One phenomenon that seems to stand against the policy prescriptions of a financial-cycle interpretation of post-crisis economic developments is the persistence of below-target inflation in many countries. This is commonly interpreted as indicating weak aggregate demand relative to the economy’s output potential and supporting the notion that yet more monetary easing is needed.

However, this is only part of the story. Evidence suggests that the beneficial positive supply-side forces of globalisation and possibly also technological progress are still at work, making low inflation both less costly and less responsive to country-specific demand conditions. And as monetary policy is increasingly pushing on a string, easy monetary conditions appear to be influencing primarily financial risk-taking and asset prices rather than boosting inflation.

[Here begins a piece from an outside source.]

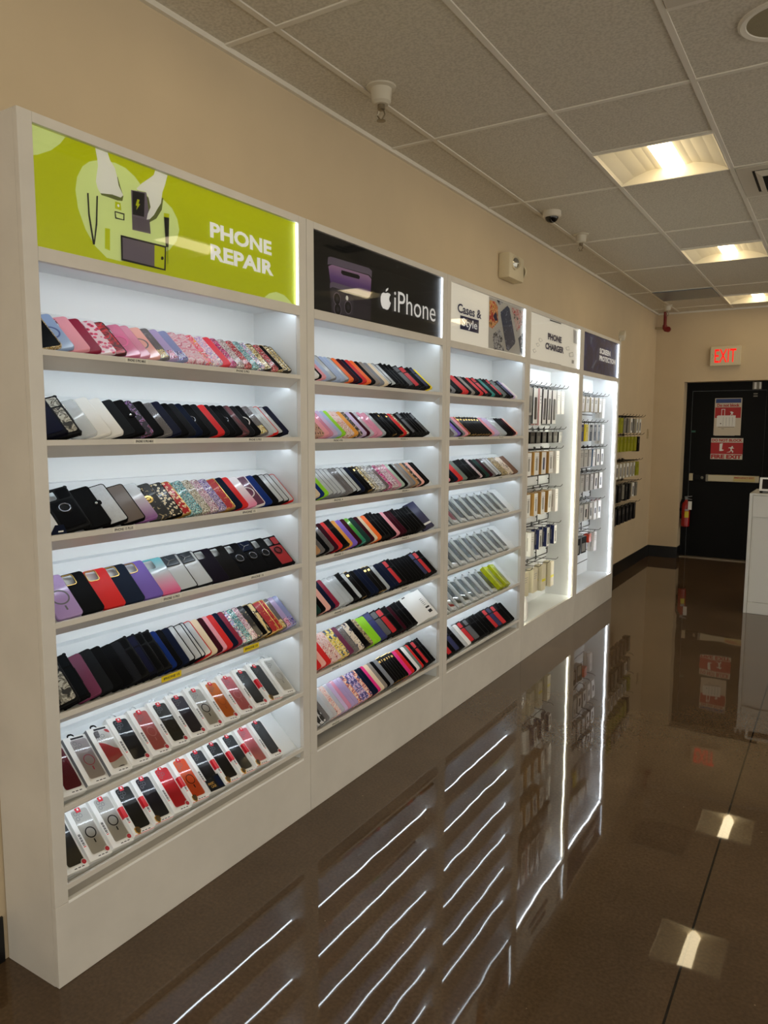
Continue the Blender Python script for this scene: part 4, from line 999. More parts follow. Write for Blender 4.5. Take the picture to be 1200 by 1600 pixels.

There are also signs that monetary conditions have been highly expansionary globally. Global debt – of households, non-financial corporates and governments combined – currently stands at above 240% of gross domestic product, up from about 210% at the end of 2007. This has gone hand in hand with worrying signs of financial imbalances in many emerging market economies – not unlike those seen pre-crisis in the advanced economies that were later hit by it. Easy conditions in the key advanced economies have spread globally. US dollar credit to non-US borrowers has surged. And central banks elsewhere have kept their interest rates low in part to resist unwelcome exchange rate appreciation and strong capital inflows. Easing begets easing.  

Systematic approach

In the years ahead, dealing more systematically with financial cycles will be crucial to enhancing financial stability and ensuring stronger and more sustainable global growth. This calls for a holistic policy approach, involving prudential, monetary, fiscal and structural policies.

Prudential or macroprudential tools alone are not sufficient. They are more effective in building resilience than in constraining financial booms. And they are subject to regulatory arbitrage in a way that monetary policy, in particular, is not. After all, the interest rate determines the universal price of leverage in a given currency. Fiscal policy should retain precious fiscal space during financial booms in order to be able to address financial busts, especially by supporting balance sheet repair when needed, while the tax code could avoid subsidising debt over equity. Greater reliance on structural policies could relieve some of the pressure to use aggregate demand management in an illusory effort to promote long-term growth.

All this requires long-term policy horizons. Financial booms and busts take many years to unfold and are much longer than traditional business cycles. And it cannot be done by the public sector alone. In the current economic landscape, the private financial sector has an important role to play. It needs to complete balance sheet repair, adjust its business models to better serve the real economy and pay attention to old and new risks emerging in this abnormal post-crisis world. Taming the financial cycle with its adverse consequences for the real economy is a collective responsibility.

Jaime Caruana is general manager of the Bank for International Settlements.